Aldus besloten in de openbare vergadering van 17/12/2019.

De raad voornoemd,

De griffier,

P. van Vugt

De voorzitter,

J.F. Weber

Toelichting Verordening Voorschoolse educatie en Peuteropvang 2020

Artikel 2. De huidige regeling voor het aantal uren reguliere peuteropvang en VE wordt wettelijk verplicht vanaf 1 augustus 2020. Omdat gemeenten vanaf 1 januari 2020 de middelen voor de uitbreiding al ontvangen, heeft de Rijksoverheid de gemeente opgeroepen het mogelijk te maken voor aanbieders om eerder te starten. In dit artikel wordt deze mogelijkheid geboden.

Artikel 3. De subsidie-uurtarieven worden vastgesteld op basis van de werkelijke kostprijs van de aanbieders (jaarlijks vastgesteld door de brancheorganisatie in overleg met het Ministerie van SZW) en het fiscale maximum en de kinderopvangtoeslag tabel. Tarieven zijn voor 2020 voor reguliere peuters 8,50 per uur en voor doelgroep peuters 10,50 per uur.

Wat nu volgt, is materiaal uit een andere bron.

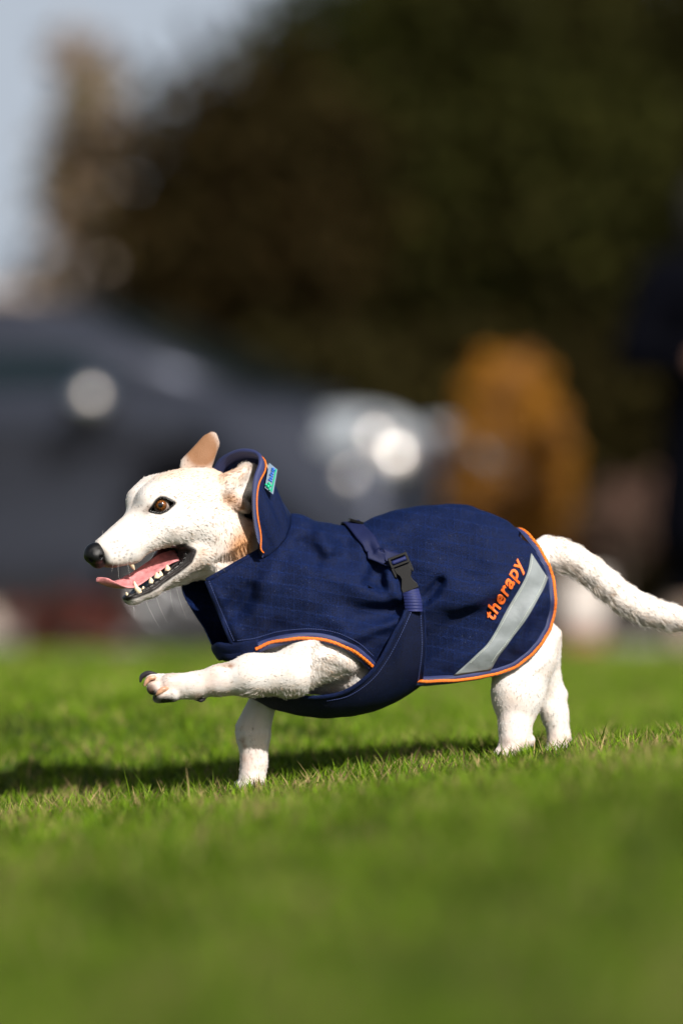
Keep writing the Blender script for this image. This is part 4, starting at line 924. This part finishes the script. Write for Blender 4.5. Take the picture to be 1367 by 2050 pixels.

Het uurtarief voor de HBO ve-coach wordt bepaald op basis van het uurtarief van de HBO ve-coach volgens het dienstenboek van de sector kinderopvang. Hierbij wordt uitgegaan van 10 uur per jaar inzet per doelgroep peuter (37,50 per uur voor 2020).

Artikel 4. Het kindcentrum stelt vast welke inkomensafhankelijke bijdrage de ouders betalen op basis van de door de ouders aangeleverde documentatie. Wanneer ouders niets aanleveren, wordt altijd de hoogst mogelijke ouderbijdrage door de houder berekend.

Artikel 5. De gemeente ontvangt de middelen voor de subsidie slechts voor kinderen woonachtig in Zuidplas. Alleen kinderen woonachtig in Zuidplas komen hierdoor in aanmerking voor de subsidie.

Artikel 6. Aanbieders leveren de gemeente per 3 maanden een rapportage aan om te voorkomen dat het subsidieplafond tussentijds wordt bereikt.

Artikel 8. De kwaliteitseisen krachtens de WKO en het Besluit basisvoorwaarden kwaliteit voorschoolse educatie worden gecontroleerd door de toezichthouders de GGD (WKO) en de Inspectie van het onderwijs (specifiek VE). Aanbieders, CJG en gemeente hebben afspraken gemaakt om de administratieve lasten voor alle partijen tot een minimum te beperken en bespreken deze per kwartaal.